RS:One memiliki layar yang lebih kecil, yaitu 7,8 meter persegi, dibandingkan RS:X dengan 9,5 meter meter persegi. Hal itu membuat RS:One lebih mudah dikendalikan oleh atlet Indonesia yang berpostur tubuh kecil.
Tuah angin
Hasil satu perunggu di ASC 2018 itu menyalakan asa tim ”Merah Putih”. Meski belum sesuai target, Indonesia berpeluang menghidupkan kembali tradisi medali di Asian Games.
Namun demikian, prestasi atlet pelatnas akan bergantung pada kondisi angin saat lomba, di Indonesia National Sailing Center, Ancol, Jakarta Utara. Dengan postur tubuh kecil, pelayar nasional berharap kecepatan angin berkisar antara 5–10 knot.
Pada ASC 2018, dari 6 hari lomba, situasi angin cukup kencang pada 4 hari awal, berkisar antara 10–15 knot. Kondisi tersebut membuat atlet Indonesia kewalahan. Nenni dan Ridwan kebanyakan finis di posisi ketiga hingga keenam.
Sebaliknya, saat dua hari terakhir lomba, angin sempat pelan. Hal tersebut membuat Nenni dan Ridwan sempat mengalahkan dua besar dari China dan Hong Kong. Mereka sempat duduk di posisi pertama dan kedua pada sisa empat babak.
Layar dilombakan selama 6 hari yang terbagi menjadi 12 babak. Setiap harinya akan dimainkan 2 babak. Pemenang lomba didapat dari akumulasi nilai terbaik dalam 10 dari 12 babak.
”Kami berharap angin tidak kencang saat lomba. Karena kalau angin kencang tubuh kami akan terhempas terbawa angin dan sulit mengendalikannya,” kata Nenni yang berpostur 152 sentimeter dengan berat 44 kilogram.
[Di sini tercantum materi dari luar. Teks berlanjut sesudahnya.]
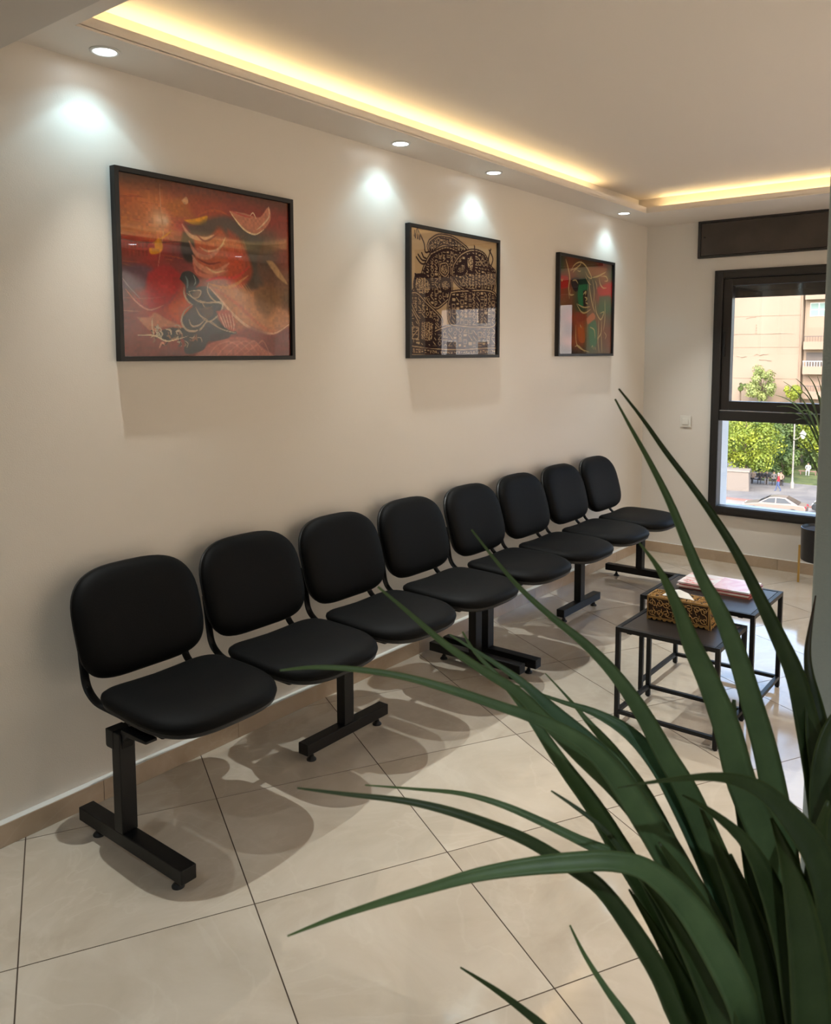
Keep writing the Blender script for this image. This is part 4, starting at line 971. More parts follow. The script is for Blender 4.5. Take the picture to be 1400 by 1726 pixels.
BLADES = [
(0,[(2.117,1.051,1.531,0.0012),(2.149,1.057,1.491,0.0028),(2.18,1.061,1.449,0.004),(2.211,1.066,1.41,0.0047),(2.242,1.07,1.369,0.0058),(2.272,1.074,1.324,0.0069),(2.3,1.075,1.274,0.0087),(2.326,1.075,1.225,0.0112),(2.35,1.073,1.177,0.0133),(2.369,1.066,1.116,0.0161),(2.386,1.056,1.05,0.0174),(2.4,1.043,0.97,0.0179),(2.406,1.021,0.872,0.0177),(2.406,0.961,0.796,0.0152),(2.408,0.904,0.728,0.0088)]),
(1,[(2.144,0.981,1.521,0.0011),(2.163,0.982,1.489,0.0023),(2.188,0.986,1.446,0.0037),(2.213,0.99,1.399,0.0052),(2.233,0.99,1.357,0.0062),(2.256,0.991,1.308,0.008),(2.281,0.995,1.263,0.0108),(2.303,0.996,1.212,0.0129),(2.32,0.993,1.166,0.0142),(2.34,0.99,1.107,0.0155),(2.357,0.985,1.041,0.0167),(2.374,0.979,0.956,0.0173),(2.388,0.967,0.86,0.0171),(2.403,0.938,0.788,0.015),(2.417,0.91,0.722,0.0088)]),
(1,[(2.218,0.893,1.361,0.001),(2.238,0.903,1.331,0.0038),(2.257,0.91,1.291,0.0075),(2.274,0.915,1.247,0.0116),(2.293,0.922,1.204,0.0142),(2.313,0.929,1.151,0.0169),(2.33,0.932,1.092,0.0182),(2.356,0.942,1.026,0.0195),(2.374,0.944,0.953,0.0202),(2.39,0.943,0.855,0.0201),(2.403,0.926,0.787,0.0178),(2.414,0.908,0.722,0.0105)]),
(1,[(2.037,0.815,1.366,0.0011),(2.066,0.825,1.33,0.0021),(2.096,0.837,1.296,0.0032),(2.129,0.851,1.266,0.0042),(2.164,0.867,1.237,0.006),(2.196,0.88,1.204,0.008),(2.226,0.891,1.162,0.0104),(2.253,0.898,1.116,0.0124),(2.279,0.906,1.072,0.0144),(2.306,0.912,1.014,0.0156),(2.333,0.917,0.951,0.0169),(2.36,0.922,0.875,0.0168),(2.371,0.902,0.805,0.0148),(2.381,0.883,0.737,0.0088)]),
(1,[(2.003,0.68,1.32,0.0013),(2.034,0.699,1.29,0.0026),(2.068,0.719,1.257,0.004),(2.104,0.742,1.228,0.0049),(2.135,0.761,1.206,0.0063),(2.163,0.778,1.174,0.0079),(2.197,0.798,1.136,0.0098),(2.231,0.818,1.101,0.0118),(2.265,0.837,1.056,0.0137),(2.3,0.855,0.999,0.015),(2.335,0.872,0.929,0.0163),(2.365,0.885,0.852,0.0162),(2.397,0.902,0.792,0.0146),(2.423,0.916,0.731,0.0088)]),
(1,[(1.966,0.566,1.25,0.0009),(1.994,0.589,1.253,0.0022),(2.027,0.617,1.25,0.0031),(2.066,0.648,1.242,0.0037),(2.106,0.678,1.228,0.0047),(2.145,0.708,1.211,0.0053),(2.18,0.735,1.195,0.0065),(2.215,0.761,1.172,0.0087),(2.241,0.779,1.141,0.0125),(2.268,0.795,1.097,0.015),(2.295,0.812,1.046,0.0169),(2.328,0.831,0.977,0.0175),(2.362,0.849,0.895,0.0176),(2.393,0.884,0.823,0.0161),(2.42,0.915,0.749,0.0098)]),
(0,[(2.001,0.555,1.138,0.0009),(2.039,0.584,1.132,0.0021),(2.087,0.621,1.125,0.0033),(2.126,0.65,1.114,0.0045),(2.165,0.679,1.097,0.0054),(2.194,0.7,1.081,0.0061),(2.224,0.721,1.058,0.007),(2.249,0.738,1.037,0.0082),(2.275,0.754,0.998,0.0097),(2.302,0.769,0.949,0.0109),(2.329,0.783,0.889,0.0115),(2.367,0.844,0.818,0.0107),(2.4,0.899,0.744,0.0067)]),
(1,[(2.004,0.655,1.099,0.0007),(2.053,0.685,1.098,0.0016),(2.098,0.712,1.096,0.0026),(2.138,0.733,1.087,0.0036),(2.178,0.754,1.071,0.0045),(2.212,0.771,1.056,0.0054),(2.246,0.788,1.043,0.0076),(2.279,0.803,1.025,0.0113),(2.314,0.817,0.979,0.0144),(2.344,0.825,0.922,0.0155),(2.377,0.865,0.829,0.0143),(2.404,0.901,0.734,0.0088)]),
(1,[(2.044,0.499,1.03,0.0008),(2.075,0.528,1.045,0.0023),(2.109,0.558,1.059,0.0034),(2.143,0.589,1.071,0.0045),(2.176,0.619,1.082,0.006),(2.211,0.649,1.089,0.0077),(2.245,0.679,1.092,0.0091),(2.276,0.706,1.092,0.0094),(2.303,0.728,1.082,0.0109),(2.331,0.749,1.051,0.0144),(2.355,0.765,1.009,0.0167),(2.381,0.78,0.95,0.0173),(2.38,0.832,0.851,0.0165),(2.379,0.883,0.745,0.0105)]),
(2,[(2.035,0.773,1.246,0.0011),(2.082,0.794,1.218,0.0028),(2.116,0.806,1.197,0.0048),(2.149,0.816,1.17,0.0079),(2.194,0.834,1.131,0.0108),(2.232,0.846,1.089,0.0127),(2.271,0.857,1.035,0.0146),(2.309,0.867,0.969,0.0157),(2.348,0.875,0.891,0.0162),(2.372,0.885,0.807,0.0146),(2.393,0.891,0.723,0.0088)]),
(1,[(2.024,0.815,1.236,0.0011),(2.044,0.814,1.214,0.0022),(2.074,0.82,1.189,0.0032),(2.104,0.826,1.158,0.0046),(2.125,0.826,1.138,0.006),(2.157,0.832,1.098,0.0087),(2.192,0.841,1.056,0.011),(2.226,0.848,1.008,0.0129),(2.266,0.858,0.948,0.0141),(2.306,0.866,0.876,0.0146),(2.365,0.892,0.811,0.013),(2.414,0.91,0.747,0.0077)]),
(1,[(2.079,0.926,1.161,0.0008),(2.115,0.927,1.134,0.0019),(2.142,0.923,1.115,0.0038),(2.175,0.922,1.09,0.0066),(2.214,0.924,1.049,0.0094),(2.247,0.921,1.002,0.0121),(2.285,0.919,0.936,0.014),(2.328,0.92,0.86,0.0157),(2.376,0.919,0.802,0.0138),(2.415,0.912,0.748,0.0081)]),
(2,[(2.08,0.851,1.17,0.0007),(2.128,0.871,1.156,0.0025),(2.168,0.886,1.147,0.005),(2.208,0.899,1.128,0.0089),(2.243,0.906,1.095,0.0119),(2.272,0.908,1.053,0.0138),(2.3,0.909,1.006,0.0157),(2.335,0.912,0.933,0.0168),(2.369,0.914,0.856,0.0179),(2.39,0.911,0.801,0.0159),(2.407,0.905,0.748,0.0095)]),
(0,[(2.177,0.766,1.103,0.001),(2.204,0.773,1.09,0.0022),(2.234,0.782,1.071,0.0032),(2.26,0.786,1.045,0.0044),(2.29,0.794,1.015,0.0081),(2.32,0.8,0.972,0.011),(2.351,0.804,0.919,0.0133),(2.367,0.844,0.824,0.0124),(2.38,0.881,0.724,0.0077)]),
(0,[(2.306,0.649,1.201,0.0005),(2.338,0.689,1.202,0.0021),(2.371,0.729,1.198,0.0046),(2.397,0.762,1.179,0.0092),(2.419,0.79,1.143,0.0138),(2.436,0.813,1.103,0.0174),(2.448,0.83,1.044,0.0188),(2.453,0.838,0.956,0.019),(2.419,0.863,0.854,0.0182),(2.389,0.89,0.745,0.0116)]),
(0,[(2.331,0.741,1.162,0.0008),(2.352,0.76,1.144,0.0034),(2.379,0.783,1.111,0.0074),(2.399,0.798,1.063,0.0131),(2.416,0.81,1.003,0.0172),(2.428,0.816,0.931,0.0185),(2.427,0.866,0.831,0.0176),(2.425,0.916,0.724,0.0112)]),
(0,[(2.137,0.652,0.948,0.0009),(2.164,0.671,0.927,0.0025),(2.189,0.688,0.905,0.0037),(2.215,0.705,0.878,0.0049),(2.252,0.728,0.826,0.0061),(2.328,0.814,0.774,0.0057),(2.394,0.891,0.721,0.0035)]),
(1,[(2.21,0.751,0.97,0.001),(2.227,0.752,0.944,0.0022),(2.25,0.756,0.915,0.0034),(2.274,0.762,0.887,0.0049),(2.298,0.768,0.856,0.0061),(2.355,0.838,0.795,0.0057),(2.404,0.901,0.73,0.0035)]),
(3,[(2.212,0.84,0.955,0.001),(2.234,0.837,0.938,0.0027),(2.258,0.835,0.908,0.0047),(2.283,0.833,0.878,0.0062),(2.307,0.83,0.848,0.0074),(2.328,0.826,0.818,0.0082),(2.362,0.859,0.77,0.0075),(2.39,0.888,0.722,0.0046)]),
(4,[(2.352,1.153,1.262,0.0008),(2.353,1.134,1.24,0.0019),(2.354,1.112,1.203,0.0042),(2.36,1.096,1.178,0.006),(2.37,1.083,1.145,0.0111),(2.38,1.069,1.11,0.016),(2.393,1.056,1.063,0.0194),(2.406,1.038,0.975,0.0213),(2.409,1.011,0.879,0.021),(2.409,0.957,0.796,0.0182),(2.412,0.906,0.721,0.0105)]),
(0,[(2.419,1.07,1.188,0.0014),(2.409,1.046,1.161,0.007),(2.401,1.023,1.131,0.0118),(2.399,1.003,1.091,0.0137),(2.406,0.989,1.036,0.0169),(2.417,0.974,0.935,0.0201),(2.418,0.943,0.837,0.0178),(2.42,0.915,0.743,0.0105)]),
(0,[(2.305,0.977,1.168,0.0021),(2.308,0.967,1.128,0.0077),(2.322,0.963,1.068,0.0119),(2.338,0.96,1.002,0.0153),(2.356,0.956,0.917,0.0186),(2.373,0.952,0.826,0.0205),(2.385,0.924,0.785,0.018),(2.395,0.896,0.747,0.0105)]),
(0,[(2.325,0.808,1.118,0.0015),(2.345,0.815,1.071,0.0072),(2.366,0.822,1.019,0.0132),(2.384,0.825,0.955,0.018),(2.398,0.825,0.885,0.0197),(2.392,0.857,0.819,0.0185),(2.385,0.888,0.75,0.0116)]),
(0,[(2.398,0.791,1.14,0.0017),(2.414,0.798,1.095,0.0101),(2.427,0.802,1.039,0.0169),(2.436,0.802,0.983,0.0202),(2.442,0.799,0.916,0.0214),(2.417,0.846,0.827,0.0207),(2.393,0.892,0.733,0.0133)]),
(0,[(2.289,0.747,1.059,0.0015),(2.311,0.755,1.032,0.0059),(2.334,0.762,0.995,0.0099),(2.356,0.768,0.952,0.0139),(2.379,0.773,0.899,0.0161),(2.38,0.828,0.817,0.0154),(2.38,0.882,0.73,0.0098)]),
(0,[(2.287,0.798,1.07,0.0015),(2.31,0.806,1.036,0.0068),(2.339,0.816,0.984,0.0129),(2.365,0.823,0.927,0.0171),(2.387,0.827,0.865,0.0188),(2.391,0.861,0.805,0.0175),(2.395,0.895,0.742,0.0109)]),
(0,[(2.431,0.868,1.135,0.0018),(2.426,0.856,1.089,0.0088),(2.429,0.848,1.038,0.0147),(2.435,0.843,0.981,0.0182),(2.441,0.837,0.913,0.0204),(2.429,0.874,0.828,0.0194),(2.417,0.911,0.737,0.0123)]),
(0,[(2.25,0.811,0.995,0.0013),(2.282,0.818,0.95,0.0058),(2.308,0.821,0.907,0.0101),(2.334,0.823,0.864,0.0138),(2.354,0.821,0.823,0.0155),(2.376,0.859,0.78,0.0143),(2.394,0.893,0.737,0.0088)]),
(0,[(2.44,0.979,1.156,0.0013),(2.432,0.954,1.103,0.0109),(2.431,0.934,1.045,0.0171),(2.434,0.915,0.976,0.0207),(2.438,0.896,0.897,0.0217),(2.423,0.901,0.825,0.02),(2.411,0.908,0.75,0.0123)]),
(0,[(2.329,0.902,1.021,0.002),(2.352,0.9,0.968,0.0098),(2.372,0.897,0.917,0.0162),(2.388,0.892,0.873,0.0199),(2.401,0.883,0.818,0.0222),(2.413,0.901,0.785,0.0202),(2.423,0.918,0.751,0.0123)]),
(0,[(2.191,0.859,1.033,0.0014),(2.228,0.861,1.002,0.0055),(2.264,0.862,0.959,0.0094),(2.3,0.862,0.911,0.0132),(2.335,0.86,0.852,0.0162),(2.378,0.887,0.789,0.0146),(2.414,0.908,0.725,0.0088)]),
]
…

Kondisi angin masih berubah-ubah. Saat Kompas mengamati pelatnas layar, Rabu (25/7/2018), di perairan Ancol, kecepatan angin rata-rata di 12 knot. Sementara itu, pada hari-hari sebelumnya, angin berkisar dari 8 knot–15 knot.
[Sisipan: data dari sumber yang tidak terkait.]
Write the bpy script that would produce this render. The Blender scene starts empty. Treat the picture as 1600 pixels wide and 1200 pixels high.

Mengatasi kondisi itu, pelatnas selalu berlatih pukul 12.00 atau sama dengan waktu lomba. Mereka berharap kondisi angin dalam latihan identik dengan saat lomba.
Selain masalah angin, atlet dan pelatih selancar angin berharap peralatan lomba segera hadir. Peralatan yang mereka gunakan saat ini, seperti layar sudah sobek di beberapa titik dan papan selancar sudah ditambal berkali-kali karena bolong.
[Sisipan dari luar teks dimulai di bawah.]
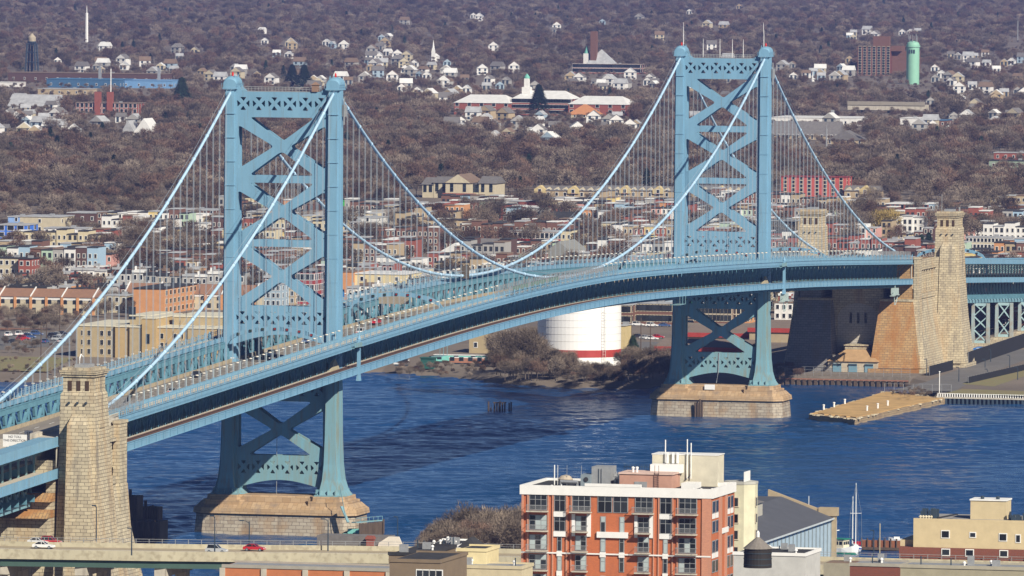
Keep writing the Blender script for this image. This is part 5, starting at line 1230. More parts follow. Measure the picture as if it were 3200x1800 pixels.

Peralatan merupakan salah satu hal terpenting dalam olahraga layar. Kondisi sobek dan bolong tersebut membuat laju atlet terhambat dalam cabang yang saling mengadu kecepatan ini.
Di luar selancar angin, pada pegangan tunggal dan pegangan ganda, atlet pelatnas kurang berpeluang. ”Kita realistis saja. Berat untuk meraih medali. Kita hanya berusaha semaksimal mungkin pas lomba,” kata pelatih layar Weng Samsie.